Ceci dit, il n’est pas impuissant. En effet, avec des pratiques adaptées, il accompagne la vie de sa terre, lui permet d’exprimer son potentiel, la maintient en bonne santé et peut même retarder son vieillissement. Dans son intérêt, il fait le nécessaire pour que la terre soit d’une part suffisamment meuble afin que les racines puissent s’y développer facilement et prospecter un grand volume, d’autre part suffisamment stable pour maintenir la plante, lui servir d’ancrage, et résister aux facteurs d’érosion.
Mais, tous les sols étant différents, chacun a besoin d’un accompagnement particulier. Pratiquer intelligemment ce dernier demande bien sûr de consacrer du temps à l’observation et à la réflexion.

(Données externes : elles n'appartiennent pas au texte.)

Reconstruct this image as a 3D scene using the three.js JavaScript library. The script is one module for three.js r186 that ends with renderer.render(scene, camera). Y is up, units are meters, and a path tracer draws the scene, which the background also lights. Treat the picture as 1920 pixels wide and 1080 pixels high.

Les artifices, nous éloignent souvent du vivant et offrent des solutions immédiates, mais peu durables au fil des saisons.
Pour les membres du réseau des Agroécologistes sans Frontières, il s’agit donc d’aller à la rencontre des personnes qui nous sollicitent, de recueillir leurs besoins et attentes, de rencontrer leurs territoires, leurs terroirs, découvrir leurs savoirs faire, et réalités de tous domaines.
Et ensuite, composer avec les paysans locaux des cultures, de l’élevage selon les besoins, dans le sens du respect du vivant. Sans l’appropriation par les paysans locaux, les réalisations sont caduques. Ainsi se construit la souveraineté alimentaire et l’autonomie des populations dans tous les domaines de leur vie.